The city traces its origins to the discovery of gold on the Witwatersrand in 1886, a find that triggered a rush of prospectors and transformed a stretch of veld into a mining camp, then a town, and eventually South Africa’s largest city.

The Johannesburg Stock Exchange, founded in 1887 during that first gold rush, remains the largest stock exchange on the African continent, and as of January 2026 it carried a market capitalisation of roughly R25.2 trillion, or about $1.53 trillion, across 431 listed companies.

3. Lagos, Nigeria — 14,881,845 people

Lagos is Nigeria’s commercial capital and former seat of government. It is also one of Africa’s most influential and populous cities. The city’s population grew by 2.48% over the past year, rising from 14,521,398 people in 2025 to 14,881,845 people in 2026.

West Africa’s leading financial centre, Lagos serves as the headquarters for many of Nigeria’s largest banks, telecommunications firms, multinational corporations, and technology startups, and the undisputed engine of Nigeria’s economy, contributing nearly 30% of the nation’s GDP while driving commerce, finance, industry, and innovation across West Africa.

It is also seen as the cultural and creative heartbeat of Nigeria. Its rapid urbanisation, vibrant entrepreneurial ecosystem, and strategic coastal location have cemented its status as one of the continent’s most important economic hubs.

The city’s twin ports, Apapa and Tin Can Island, handle the majority of Nigeria’s cargo traffic, and Murtala Mohammed International Airport in Ikeja remains the country’s busiest gateway for both international and domestic air travel.

Lagos has also become the anchor of Nigeria’s technology sector: state officials say the city attracted more than $6 billion in foreign direct investment into its tech startup ecosystem between 2019 and 2024.

2. Kano, Nigeria — 17,510,247 people

Kano, the historic commercial hub of northern Nigeria, recorded a population of 17,510,247 in 2026, marking a 3.16% increase from 16,974,110 the previous year, according to data from World Population Review.

One of the oldest cities in West Africa, Kano, for centuries, has served as a major centre of trade, commerce, and Islamic scholarship. The city is a leader in agricultural commerce and agro-processing, serving as a collection and distribution point for commodities including grains, livestock, hides and skins, groundnuts, and sesame.

Kano is served by Mallam Aminu Kano International Airport, one of the country’s busiest airports outside Lagos and Abuja, which supports both passenger and cargo traffic.

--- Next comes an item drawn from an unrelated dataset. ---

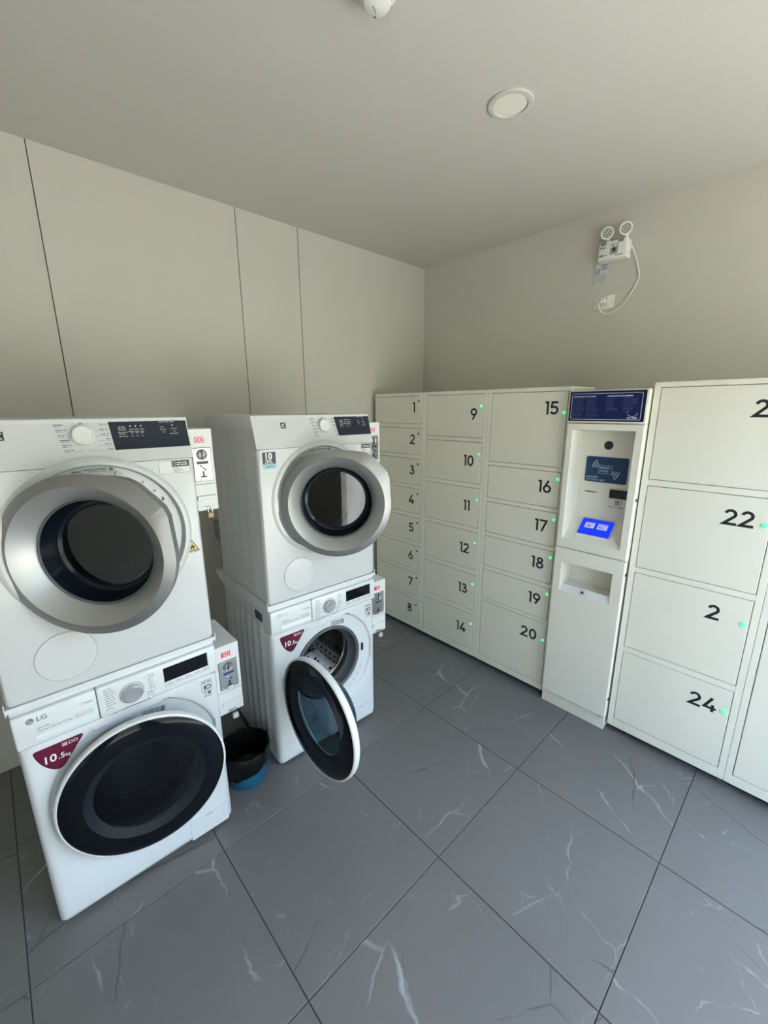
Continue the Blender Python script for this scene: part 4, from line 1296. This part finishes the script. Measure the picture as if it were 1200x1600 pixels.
def coin_box(loc, yaw, x0, y0, z0, w_, h, d, digits, label, blue, tint):
    t = thing('coin_box', label, 'coin box', loc, yaw, 'white coin boxes on the machine sides')
    t2 = t
    bm = bx(x0, x0 + w_, y0, y0 + d, z0, z0 + h, bev=0.0015, seg=1)
    obj('box_body', bm, M['white_plastic'], t, smooth=False)
    Y = y0 - 0.0001
    u = lambda a: x0 + w_ * a
    v = lambda a: z0 + h * (1 - a)
    tm = obj('timer_display', bx(u(0.32), u(0.66), Y - 0.001, Y, v(0.165), v(0.095)), M['led_red'], t, smooth=False)
    for k, ch in enumerate(digits):
        b = B()
        xx = u(0.37 + 0.15 * k)
        seven_seg(b, ch, xx, v(0.156), w_ * 0.095, h * 0.048, 0.0017, Y - 0.001)
        obj('timer_digit', b, M['led_lit'], tm, smooth=False)
    # coin acceptor
    ax0, ax1, az0, az1 = u(0.17), u(0.87), v(0.625), v(0.225)
    ac = obj('coin_acceptor', bx(ax0, ax1, Y - 0.004, Y, az0, az1, bev=0.0012, seg=1), M['brushed'] if blue else M['chrome'], t, smooth=False)
    ga = B(); ribbon(ga, [(ax0, az0), (ax1, az0), (ax1, az1), (ax0, az1)], 0.0018, Y - 0.0012, Y, True)
    obj('acceptor_gap', ga, M['black_satin'], ac, smooth=False)
    for sx in (0.1, 0.9):
        for sz in (0.06, 0.94):
            obj('screw', lathe(B(), ax0 + (ax1 - ax0) * sx, az0 + (az1 - az0) * sz, [(0.0032, Y - 0.004), (0.0032, Y - 0.0052), (0.002, Y - 0.006), (0.0004, Y - 0.006)], 12), M['brushed'], ac)
    cx, cz, r = (ax0 + ax1) / 2, az1 - 0.024, min(0.019, w_ * 0.20)
    obj('coin_disc', lathe(B(), cx, cz, [(r * 1.06, Y - 0.004), (r * 1.05, Y - 0.0055), (r * 0.95, Y - 0.008), (r * 0.6, Y - 0.005), (r * 0.3, Y - 0.0065), (0.0004, Y - 0.0065)], 28), M['silver_dark'], ac)
    obj('coin_slot', bx(cx - 0.0022, cx + 0.0022, Y - 0.0085, Y - 0.004, cz - r * 0.9, cz + r * 0.8), M['black_satin'], ac, smooth=False)
    obj('name_strip', bx(cx - r * 1.1, cx + r * 1.1, Y - 0.0052, Y - 0.004, cz - r - 0.016, cz - r - 0.006), M['label_blue'] if blue else M['navy_vinyl'], ac, smooth=False)
    lev = B()
    tube(lev, [(cx - 0.010, Y - 0.006, cz - r - 0.020), (cx + 0.004, Y - 0.010, cz - r - 0.032), (cx + 0.010, Y - 0.007, cz - r - 0.040)], 0.0022, 8)
    obj('return_lever', lev, M['chrome'], ac)
    obj('return_slot', bx(cx - 0.0025, cx + 0.0025, Y - 0.0062, Y - 0.004, az0 + 0.016, az0 + 0.036), M['black_satin'], ac, smooth=False)
    b = B()
    box(b, cx - 0.010, cx + 0.010, Y - 0.006, Y - 0.004, az0 + 0.014, az0 + 0.018)
    obj('return_cover', b, M['black_satin'], ac, smooth=False)
    obj('return_chute', prism_x(B(), [(Y - 0.004, az0 - 0.001), (Y - 0.012, az0 + 0.002), (Y - 0.010, az0 + 0.014), (Y - 0.004, az0 + 0.016)], cx - 0.011, cx + 0.011), M['chrome'], ac, smooth=False)
    # cash door
    cd = obj('cash_door', bx(u(0.06), u(0.97), Y - 0.0012, Y, v(0.985), v(0.672), bev=0.0006, seg=1), M['white_plastic'], t, smooth=False)
    gp = B(); ribbon(gp, [(u(0.05), v(0.668)), (u(0.98), v(0.668))], 0.0014, Y - 0.0006, Y + 0.0005)
    obj('door_gap', gp, M['grey_print'], cd, smooth=False)
    obj('ledge_handle', prism_x(B(), [(Y - 0.001, v(0.865)), (Y - 0.010, v(0.855)), (Y - 0.010, v(0.815)), (Y - 0.001, v(0.805))], u(0.17), u(0.92)), M['white_plastic'], cd, smooth=False)
    hp = B()
    box(hp, u(0.36), u(0.62), Y - 0.004, Y - 0.001, v(0.975), v(0.945), bev=0.001, seg=1)
    box(hp, u(0.46), u(0.52), Y - 0.016, Y - 0.001, v(0.968), v(0.952), bev=0.001, seg=1)
    obj('hasp', hp, M['brushed'], cd, smooth=False)
    return u(0.60), y0 - 0.010, z0 + h * 0.035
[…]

The city hosts one of Nigeria’s largest markets (Kano Kurmi Market) and serves as a key transportation node connecting northern Nigeria with neighbouring countries.

1. Kinshasa, DR Congo — 21,852,144 people

Topping the list is Kinshasa, the Democratic Republic of the Congo’s capital, which surged by 5.13% from 20,786,403 in 2025 to 21,852,144 in 2026. This is by far the fastest growth rate of any city on this list.

Kinshasa has also overtaken Paris in population, making it the largest French-speaking urban area on Earth, even though French, which is the city’s official language of government, education and commerce, coexists on the street with Lingala as the everyday lingua franca.

As DR Congo’s political, economic and cultural centre, the city boasts a diverse economy built on services, trade, construction and manufacturing, and its river port handles a significant share of the country’s import and export trade, including the mineral resources that underpin much of the national economy.

Kinshasa is regarded as one of the world’s fastest-growing megacities by population, and its growth rate this year outpaces every other city on the continent’s top ten by a wide margin.